Supplied material:

+ + + +

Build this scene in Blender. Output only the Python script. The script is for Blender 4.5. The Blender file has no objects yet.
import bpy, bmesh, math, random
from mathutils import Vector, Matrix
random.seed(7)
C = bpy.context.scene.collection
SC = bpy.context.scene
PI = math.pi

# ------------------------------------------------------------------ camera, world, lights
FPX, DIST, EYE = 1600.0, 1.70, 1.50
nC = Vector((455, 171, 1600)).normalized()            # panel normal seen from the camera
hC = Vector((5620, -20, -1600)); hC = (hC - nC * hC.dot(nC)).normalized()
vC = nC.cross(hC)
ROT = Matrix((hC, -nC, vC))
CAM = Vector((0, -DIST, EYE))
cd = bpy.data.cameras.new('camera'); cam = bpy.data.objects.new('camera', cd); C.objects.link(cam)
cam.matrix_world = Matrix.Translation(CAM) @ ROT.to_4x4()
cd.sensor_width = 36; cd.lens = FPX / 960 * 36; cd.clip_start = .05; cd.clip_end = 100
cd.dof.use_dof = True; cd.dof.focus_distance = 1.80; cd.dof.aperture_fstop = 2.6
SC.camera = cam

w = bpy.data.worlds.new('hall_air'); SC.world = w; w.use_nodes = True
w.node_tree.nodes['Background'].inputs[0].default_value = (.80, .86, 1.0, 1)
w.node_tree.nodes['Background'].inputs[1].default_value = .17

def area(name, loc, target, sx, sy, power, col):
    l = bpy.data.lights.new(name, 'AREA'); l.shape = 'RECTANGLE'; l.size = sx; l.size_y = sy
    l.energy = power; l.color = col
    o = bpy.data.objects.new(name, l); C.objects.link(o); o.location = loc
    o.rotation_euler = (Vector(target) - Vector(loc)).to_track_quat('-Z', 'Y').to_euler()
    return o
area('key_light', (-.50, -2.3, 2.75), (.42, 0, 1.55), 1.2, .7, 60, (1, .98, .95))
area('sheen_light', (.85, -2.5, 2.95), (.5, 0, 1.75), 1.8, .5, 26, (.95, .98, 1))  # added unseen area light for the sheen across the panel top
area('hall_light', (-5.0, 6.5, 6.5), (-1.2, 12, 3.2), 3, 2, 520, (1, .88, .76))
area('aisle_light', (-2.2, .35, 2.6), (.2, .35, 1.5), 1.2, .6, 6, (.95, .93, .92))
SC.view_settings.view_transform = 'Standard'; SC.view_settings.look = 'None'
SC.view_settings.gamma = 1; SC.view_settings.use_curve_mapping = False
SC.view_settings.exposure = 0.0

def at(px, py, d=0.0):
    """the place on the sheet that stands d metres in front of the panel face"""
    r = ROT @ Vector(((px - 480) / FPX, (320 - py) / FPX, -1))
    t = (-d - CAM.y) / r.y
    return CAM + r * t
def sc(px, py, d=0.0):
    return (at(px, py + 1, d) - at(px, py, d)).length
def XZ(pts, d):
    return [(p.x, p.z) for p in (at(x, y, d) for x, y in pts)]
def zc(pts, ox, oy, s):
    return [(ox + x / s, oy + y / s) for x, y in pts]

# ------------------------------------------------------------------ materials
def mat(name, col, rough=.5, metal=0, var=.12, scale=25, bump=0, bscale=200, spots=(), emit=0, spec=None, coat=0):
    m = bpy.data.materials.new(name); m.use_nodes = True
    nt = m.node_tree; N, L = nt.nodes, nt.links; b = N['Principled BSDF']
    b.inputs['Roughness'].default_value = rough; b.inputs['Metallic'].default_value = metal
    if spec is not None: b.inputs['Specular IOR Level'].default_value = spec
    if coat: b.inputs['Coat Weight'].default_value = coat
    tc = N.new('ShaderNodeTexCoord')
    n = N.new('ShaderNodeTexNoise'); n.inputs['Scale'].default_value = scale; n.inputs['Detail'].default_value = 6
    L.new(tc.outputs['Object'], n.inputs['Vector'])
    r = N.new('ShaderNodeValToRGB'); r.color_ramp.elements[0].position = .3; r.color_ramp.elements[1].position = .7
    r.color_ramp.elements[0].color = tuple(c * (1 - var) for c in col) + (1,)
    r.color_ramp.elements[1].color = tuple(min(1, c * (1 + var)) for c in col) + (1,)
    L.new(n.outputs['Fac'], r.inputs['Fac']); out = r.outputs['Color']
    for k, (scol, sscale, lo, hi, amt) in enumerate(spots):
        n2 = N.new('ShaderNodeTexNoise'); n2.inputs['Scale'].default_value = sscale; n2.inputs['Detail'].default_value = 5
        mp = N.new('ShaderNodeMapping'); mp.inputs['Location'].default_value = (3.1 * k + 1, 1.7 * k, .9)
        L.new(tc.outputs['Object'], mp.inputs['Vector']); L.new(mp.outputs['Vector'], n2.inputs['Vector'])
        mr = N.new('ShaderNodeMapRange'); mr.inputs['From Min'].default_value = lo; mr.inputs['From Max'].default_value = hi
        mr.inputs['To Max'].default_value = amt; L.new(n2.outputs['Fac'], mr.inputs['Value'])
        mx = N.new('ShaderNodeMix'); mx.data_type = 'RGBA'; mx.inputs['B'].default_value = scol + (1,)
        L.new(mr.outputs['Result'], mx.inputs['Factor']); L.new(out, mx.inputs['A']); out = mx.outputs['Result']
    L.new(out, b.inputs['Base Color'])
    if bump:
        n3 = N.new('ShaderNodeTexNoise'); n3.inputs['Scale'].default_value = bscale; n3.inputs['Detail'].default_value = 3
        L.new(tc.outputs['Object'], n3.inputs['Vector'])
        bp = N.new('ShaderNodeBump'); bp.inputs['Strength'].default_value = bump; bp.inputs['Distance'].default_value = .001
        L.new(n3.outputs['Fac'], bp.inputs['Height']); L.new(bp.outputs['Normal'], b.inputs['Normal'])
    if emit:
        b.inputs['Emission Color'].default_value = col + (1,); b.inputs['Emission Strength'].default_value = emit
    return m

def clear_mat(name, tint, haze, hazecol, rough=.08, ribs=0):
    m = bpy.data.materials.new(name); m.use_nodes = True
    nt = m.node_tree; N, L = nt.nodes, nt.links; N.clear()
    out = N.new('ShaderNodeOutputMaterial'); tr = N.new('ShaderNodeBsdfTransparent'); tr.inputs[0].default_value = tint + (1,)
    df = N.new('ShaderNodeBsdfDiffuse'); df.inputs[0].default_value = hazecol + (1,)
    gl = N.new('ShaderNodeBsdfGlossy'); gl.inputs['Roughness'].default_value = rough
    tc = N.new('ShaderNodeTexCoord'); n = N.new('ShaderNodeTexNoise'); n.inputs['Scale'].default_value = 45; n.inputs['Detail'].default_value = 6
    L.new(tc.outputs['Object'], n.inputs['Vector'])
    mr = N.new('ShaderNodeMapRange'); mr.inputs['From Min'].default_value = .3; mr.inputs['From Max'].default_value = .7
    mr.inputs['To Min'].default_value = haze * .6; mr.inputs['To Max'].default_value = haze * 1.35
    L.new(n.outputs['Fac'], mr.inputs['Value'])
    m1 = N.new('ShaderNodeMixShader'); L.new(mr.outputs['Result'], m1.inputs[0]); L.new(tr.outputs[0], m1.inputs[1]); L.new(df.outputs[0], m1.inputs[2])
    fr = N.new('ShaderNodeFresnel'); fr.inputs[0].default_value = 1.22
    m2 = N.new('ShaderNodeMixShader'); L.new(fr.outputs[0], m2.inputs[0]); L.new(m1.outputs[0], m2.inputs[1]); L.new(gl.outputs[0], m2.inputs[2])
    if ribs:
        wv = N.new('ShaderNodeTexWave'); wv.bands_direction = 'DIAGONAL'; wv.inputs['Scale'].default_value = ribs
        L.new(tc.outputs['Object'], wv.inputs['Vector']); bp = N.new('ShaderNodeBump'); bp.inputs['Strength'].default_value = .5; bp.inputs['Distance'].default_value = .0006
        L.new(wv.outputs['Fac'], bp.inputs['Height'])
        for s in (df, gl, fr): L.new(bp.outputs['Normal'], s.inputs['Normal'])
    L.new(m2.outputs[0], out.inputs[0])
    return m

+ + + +

Repeat, exactly and only, the lines from the beginning of the material through the line that contains "SC.view_settings.exposure = 0.0".

Build this scene in Blender. Output only the Python script. The script is for Blender 4.5. The Blender file has no objects yet.
import bpy, bmesh, math, random
from mathutils import Vector, Matrix
random.seed(7)
C = bpy.context.scene.collection
SC = bpy.context.scene
PI = math.pi

# ------------------------------------------------------------------ camera, world, lights
FPX, DIST, EYE = 1600.0, 1.70, 1.50
nC = Vector((455, 171, 1600)).normalized()            # panel normal seen from the camera
hC = Vector((5620, -20, -1600)); hC = (hC - nC * hC.dot(nC)).normalized()
vC = nC.cross(hC)
ROT = Matrix((hC, -nC, vC))
CAM = Vector((0, -DIST, EYE))
cd = bpy.data.cameras.new('camera'); cam = bpy.data.objects.new('camera', cd); C.objects.link(cam)
cam.matrix_world = Matrix.Translation(CAM) @ ROT.to_4x4()
cd.sensor_width = 36; cd.lens = FPX / 960 * 36; cd.clip_start = .05; cd.clip_end = 100
cd.dof.use_dof = True; cd.dof.focus_distance = 1.80; cd.dof.aperture_fstop = 2.6
SC.camera = cam

w = bpy.data.worlds.new('hall_air'); SC.world = w; w.use_nodes = True
w.node_tree.nodes['Background'].inputs[0].default_value = (.80, .86, 1.0, 1)
w.node_tree.nodes['Background'].inputs[1].default_value = .17

def area(name, loc, target, sx, sy, power, col):
    l = bpy.data.lights.new(name, 'AREA'); l.shape = 'RECTANGLE'; l.size = sx; l.size_y = sy
    l.energy = power; l.color = col
    o = bpy.data.objects.new(name, l); C.objects.link(o); o.location = loc
    o.rotation_euler = (Vector(target) - Vector(loc)).to_track_quat('-Z', 'Y').to_euler()
    return o
area('key_light', (-.50, -2.3, 2.75), (.42, 0, 1.55), 1.2, .7, 60, (1, .98, .95))
area('sheen_light', (.85, -2.5, 2.95), (.5, 0, 1.75), 1.8, .5, 26, (.95, .98, 1))  # added unseen area light for the sheen across the panel top
area('hall_light', (-5.0, 6.5, 6.5), (-1.2, 12, 3.2), 3, 2, 520, (1, .88, .76))
area('aisle_light', (-2.2, .35, 2.6), (.2, .35, 1.5), 1.2, .6, 6, (.95, .93, .92))
SC.view_settings.view_transform = 'Standard'; SC.view_settings.look = 'None'
SC.view_settings.gamma = 1; SC.view_settings.use_curve_mapping = False
SC.view_settings.exposure = 0.0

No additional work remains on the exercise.